During my teaching years, I created so many spoonerisms that most have thankfully disappeared into the ether forever.
But my trusty Assistants kept a record of their favourites...!

"Hornamental Oods" when I was trying to explain to a class about the little statues on the front of some cars!
"Stee-bings" (bee-stings)
"Is this a staff wheeting meek" (meeting week)
"cot calling the petal black"
"Nosie's rotes" (Rosie's notes)
"colour and cough" (collar and cuff sling)
"Tea of Seymour" (Sea of Timor)
"Crucky-sawly" (sucky crawly)
And I introduced two visiting musicians as "Garol and Carry Crees" (Gary & Carol Crees)!
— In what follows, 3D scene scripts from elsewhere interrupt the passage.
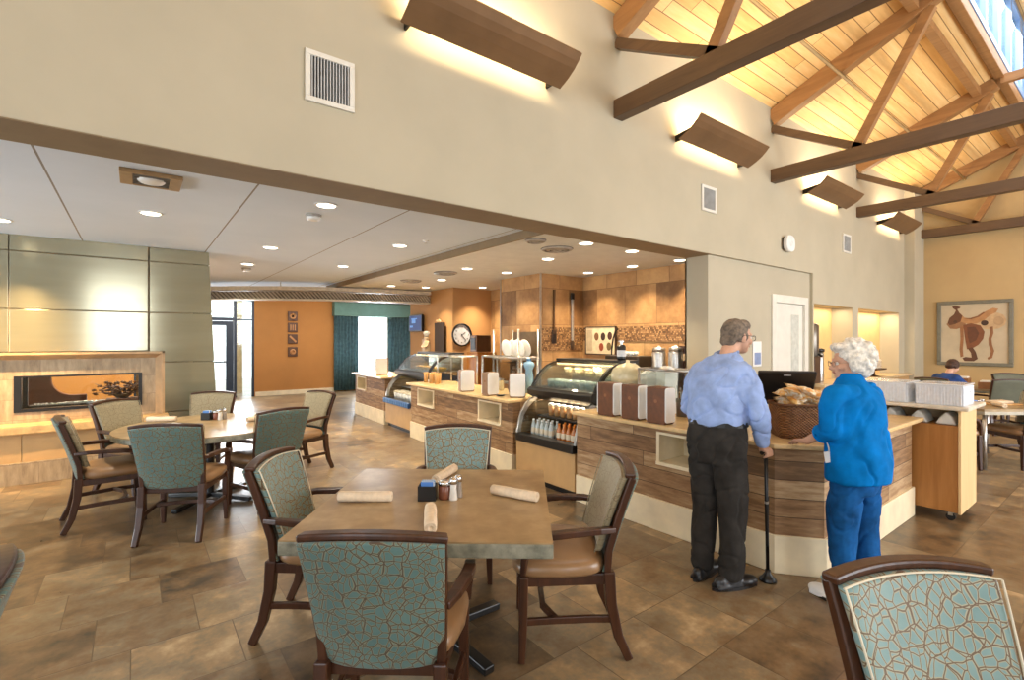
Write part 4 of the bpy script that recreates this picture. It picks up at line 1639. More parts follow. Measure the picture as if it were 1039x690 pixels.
# jars, pot and blue bottle on the middle counter
t = thing('blue_bottle', 'clear blue bottle on the middle counter behind the brown pot', 'bottle', (4.12, 5.02, 0.902))
ob('bottle_body', lathe(B(), [(0.05, 0), (0.06, 0.02), (0.06, 0.22), (0.045, 0.3), (0.075, 0.36), (0.07, 0.40), (0.03, 0.42)], n=16), C_((136, 172, 196), 0.15), t, smooth=True)
ob('bottle_cap', lathe(B(), [(0.03, 0.42), (0.03, 0.455), (0.01, 0.46)], n=12), C_((60, 110, 150), 0.3), t)
t = thing('brown_pot', 'round dark brown woven pot beside the white dispenser on the middle counter', 'pot', (3.86, 4.98, 0.902))
ob('pot_body', lathe(B(), [(0.05, 0), (0.085, 0.03), (0.1, 0.1), (0.09, 0.17), (0.075, 0.2), (0.06, 0.2)], n=20), C_((92, 54, 32), 0.5), t, smooth=True)
ob('pot_lid', lathe(B(), [(0.075, 0.2), (0.05, 0.225), (0.015, 0.235), (0.018, 0.25), (0.004, 0.255)], n=20), C_((80, 46, 28), 0.5), t, smooth=True)
for i, (x, y) in enumerate(((4.04, 5.55), (4.1, 5.72), (4.05, 5.9))):
    t = thing('condiment_jar', 'glass condiment jar under the sneeze guard of the middle counter', 'jar', (x, y, 0.902), 0, 'condiment jars')
    ob('jar_body', lathe(B(), [(0.045, 0), (0.05, 0.01), (0.05, 0.12), (0.04, 0.14)], n=16), C_(((206, 190, 150), (180, 150, 110), (210, 206, 196))[i], 0.15), t, smooth=True)
    ob('jar_lid', lathe(B(), [(0.045, 0.14), (0.045, 0.16), (0.01, 0.165)], n=16), 'steel', t)
t = thing('small_dish', 'small black dish lying on the middle counter top', 'dish', (3.62, 4.97, 0.902))
ob('dish_bowl', lathe(B(), [(0.03, 0), (0.06, 0.012), (0.058, 0.016), (0.03, 0.006)], n=20), 'black', t, smooth=True)
ob('dish_insert', cyl(B(), (0, 0, 0.006), (0, 0, 0.009), 0.028), C_((120, 80, 50)), t)
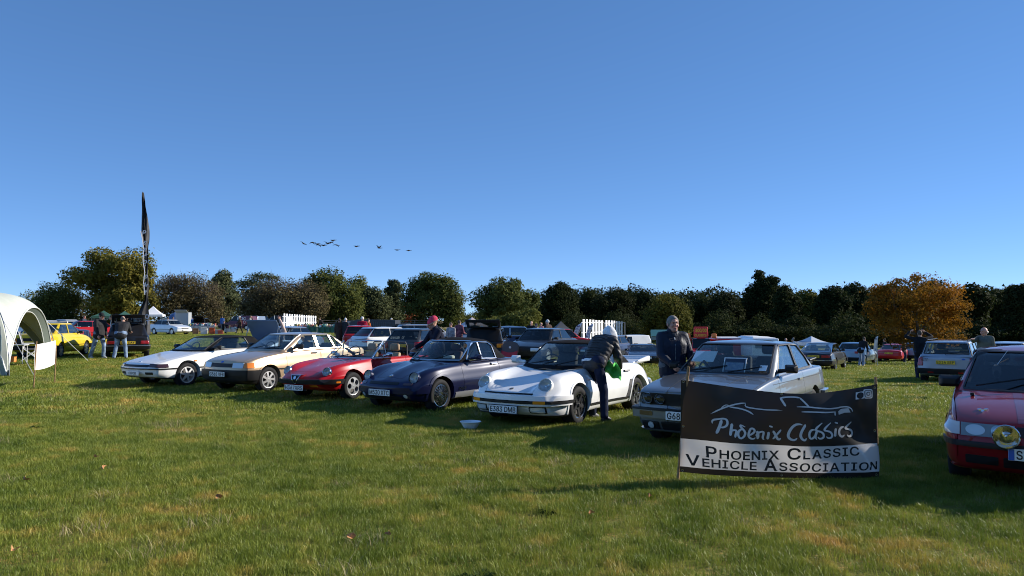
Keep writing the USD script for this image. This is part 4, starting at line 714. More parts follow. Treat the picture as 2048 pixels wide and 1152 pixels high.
porsche = dict(L=4.29, w=[(0, .70), (.2, .775), (.5, .83), (.95, .862), (1.6, .835), (2.3, .83), (2.95, .88), (3.4, .888), (4.0, .80), (4.29, .66)], zb=[(0, .19), (.4, .15), (3.8, .2), (4.29, .35)], zt=[(0, .545), (.12, .572), (.5, .645), (1.0, .74), (1.45, .83), (1.8, .88), (3.0, .92), (3.6, .86), (4.0, .72), (4.29, .55)], zc=[(0, .515), (.08, .60), (.25, .735), (.45, .80), (.95, .84), (1.45, .86), (2, .87), (3.0, .885), (3.4, .86), (3.9, .70), (4.29, .52)],
    yc=[(0, .18), (.3, .235), (1.0, .23), (1.6, .11), (2.5, .10), (3.2, .16), (4.29, .2)], zh=[(0, .535), (.25, .60), (.5, .655), (1.0, .755), (1.45, .84), (2, .875), (3, .90), (4.29, .53)], yh=.60, rs=.17, ti=.05, zm=.46, front=[(.15, .14), (.25, .05), (.42, .03), (.52, .04), (.6, .06)], pf=.20, rear=[(.3, .1), (.5, 0), (.7, .06)], pr=.2, er=.07,
    G=dict(zb=.87, zr=1.315, gf=[(.87, 1.40), (1.29, 2.02)], gr=[(.87, 3.45), (1.0, 3.27), (1.15, 3.0), (1.29, 2.72)], gw=[(.87, .695), (1.29, .56)], cf=.22, cr=.12, crown=.03, rr=.2, re=.07), ws=[(-.61, .895), (.61, .895), (.53, 1.26), (-.53, 1.26)], rw=[(-.40, 1.0), (.40, 1.0), (.36, 1.17), (-.36, 1.17)], sw=[[(1.74, .905), (2.17, 1.23), (2.55, 1.23), (2.80, 1.10), (2.93, .905)]],
    wsf=[(1.0, .6), (1.60, .86), (2.10, 1.21), (2.10, 1.6), (1.0, 1.6)], wsfmat=FABRICTOP, fa=.95, wb=2.272, track=.83, R=.31, tw=.225, Rr=.205, rim='fuchs', Ra=.355, arch_t=(.010, .03), paint=WHITEP, hero=True, dash=(1.60, .90, .60), steer_at=(2.05, -.36, .88), seats=[(2.55, .36, .36, SEATDARK, dict(back=.68)), (3.1, .30, .5, SEATDARK, dict(head=False, back=.4))], lamps=[(.275, .585, .655, .108, .42, .10, WHITEP)], mirrors=[(1.72, .73, .965, WHITEP, .19, .14, .08)], handles=[(2.80, .76, BLACK)],
    lines=[('S', [(1.62, .28), (1.58, .9), (2.90, .9), (2.94, .6), (2.72, .28)]), ('T', [(.10, -.44), (.10, .44), (.5, .50), (1.34, .62), (1.40, 0), (1.34, -.62), (.5, -.50)])],
    patch=[('hood_gap', 'F', rect(-.46, .46, .512, .535), .004, BLACK, False), ('indicator', 'F', rect(.50, .68, .375, .425), .068, AMBER, True), ('fog_lamp', 'F', rect(.42, .64, .235, .315), .010, CLEARLENS, True), ('fog_surround', 'F', rect(.40, .66, .222, .328), .006, BLACK, True)],
    strip=[('front_bumper', .055, WHITEP, .345, .50, -.2, .62), ('bumper_rubber', .064, BLACK, .375, .425, -.2, .62), ('rear_bumper', .045, WHITEP, .36, .54, 3.75, 4.5), ('front_lip', .012, BLACK, .14, .185, -.2, .62), ('sill_trim', .012, BLACK, .255, .295, 1.3, 2.8)], plates=[(-.05, .28, 'E383 DMB', dict(frame=BLACK, tilt=.06))], extra=x_porsche, wipers=[(1.42, -.5, .90, 1.56, .05, 1.0), (1.42, .1, .90, 1.56, .5, 1.0)])
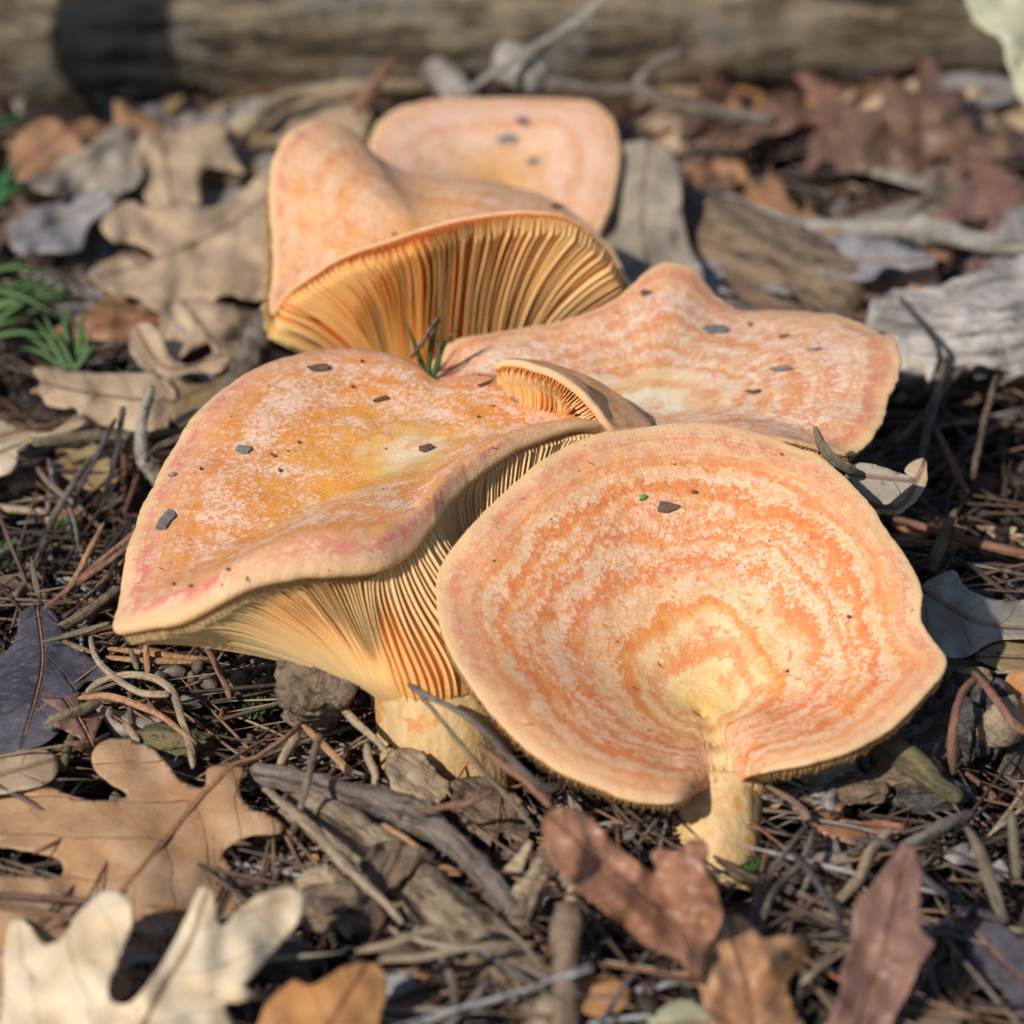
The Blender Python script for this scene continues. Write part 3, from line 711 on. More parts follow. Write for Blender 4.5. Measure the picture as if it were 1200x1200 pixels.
def stick(label, pts, rad, mat, cat='twig', name='twig', rough=.20, sides=10, n=None, seed=0, group=None, d=False, flat=1.0, knots=(), parent=None):
    A = np.array([P(p[0], p[1], p[2]) if d else G(p[0], p[1], p[2]) for p in pts])
    rad = np.asarray(rad, float) if np.ndim(rad) else np.full(len(A), float(rad))
    L = np.linalg.norm(np.diff(A, axis=0), axis=1).sum()
    if rad.max() < .26: rad = rad*.78
    n = n or int(min(90, max(10, L/.12)))
    q = catmull(np.column_stack([A, rad]), n); pp, rr = q[:, :3], q[:, 3].copy()
    for (t, s, wd) in knots: rr *= 1+s*np.exp(-((np.linspace(0, 1, n)-t)/wd)**2)
    hs = sum(ord(c_) for c_ in (label or name))*.37
    if rr.max() < 1.3:                        # slight bends, nodes and snapped, ragged ends
        for i in range(n):
            t_ = i/(n-1); pp[i] += min(.09, rr[i]*.4)*np.array([nz(i*.07, hs, 0), nz(i*.07, hs, 7), nz(i*.07, hs, 14)])
            rr[i] *= 1+.10*nz(i*.16, hs, 3)+.07*max(0, nz(i*.6, hs, 5))
            rr[i] *= .55+.45*min(1, min(t_, 1-t_)*n*.6)
    V, F = tube(pp, rr, sides, rough=rough, seed=hs, flat=flat)
    al = np.concatenate([[0], np.cumsum(np.linalg.norm(np.diff(pp, axis=0), axis=1))])
    at = [(math.cos(2*math.pi*k/sides)*rr[i]+seed, math.sin(2*math.pi*k/sides)*rr[i], al[i]) for i in range(n) for k in range(sides)]
    o = link_mesh(name, V, F, mat, parent, attrs={'along': at})
    if parent is None: tag(o, label, cat, group)
    elif label: o['label'] = label
    return o
mVein = mat_stem('leaf_rib', (.34, .18, .10), (.25, .12, .07))

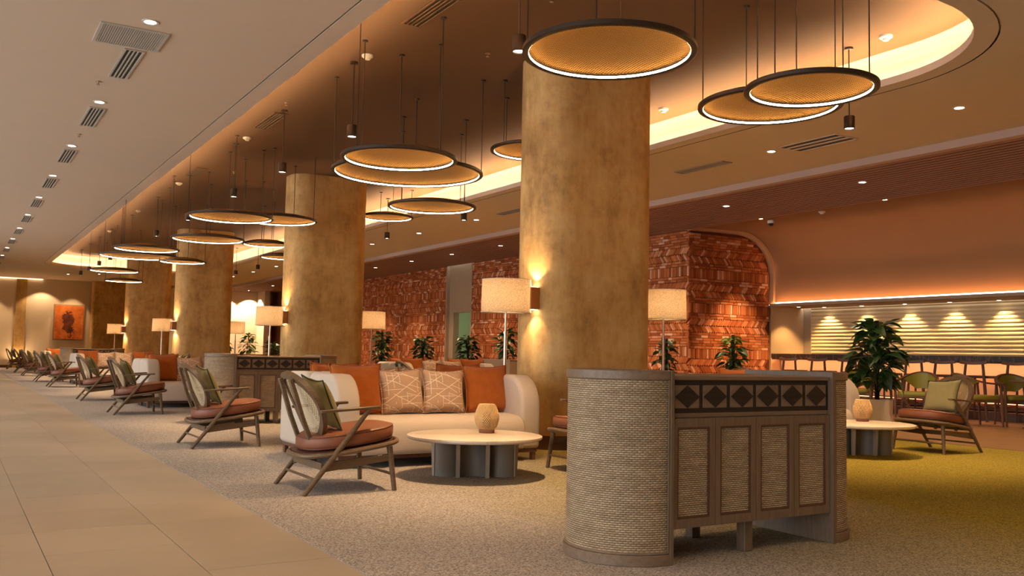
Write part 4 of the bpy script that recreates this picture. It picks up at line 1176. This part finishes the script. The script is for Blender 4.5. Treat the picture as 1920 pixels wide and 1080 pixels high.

Imagine my delight when I recently discovered that Shel Silverstein has created a book for people like me called Runny Babbit.

It was a labour of love for Silverstein.

He worked on it for over twenty years & it was eventually published posthumously in 2005.

Silverstein's website says "witty and wondrous, Runny Babbit is a poetry collection of spoonerisms, which twist the tongue and tease the mind!"

Way down in the green woods
Where the animals all play,
They do things and they say things
In a different sort of way –
Instead of sayin’ “purple hat,”
They all say “hurple pat.”
Instead of sayin’ “feed the cat,”
They just say “ceed the fat.”
So if you say, “Let’s bead a rook
That’s billy as can se,”
You’re talkin’ Runny Babbit talk,
Just like mim and he.

As a final aside, 2014 is the 50th anniversary of Shel Silverstein's The Giving Tree. Click here to read my review from a couple of years ago.


  1. Anonymous10/4/14

    Hmm, just tried commenting and I think it disappeared... oh well, excuse me if this is a duplicate! This is such a great post! I love "spoonerisms", and adored Runny Babbit!

  2. Anonymous10/4/14

    Ha, I didn't know there was an official name for this. Interesting and entertaining! I read this book to my kids frequently, one little poem at a time, and it is so fun to watch them as they figure out what it really is supposed to say. (They haven't figured out yet that I need to figure it out as well...)

  3. I think that's quite a talent you have!

  4. Oh my goodness, I can't believe I've never heard of this Silverstein book! I do love spoonerisms.

  5. What fun! My parents both used the word spoonerism and occasionally spouted them (usually on purpose to be silly), so I've known this word all my life. I didn't know about the Silverstein book, though. Loved the beginning that you quoted.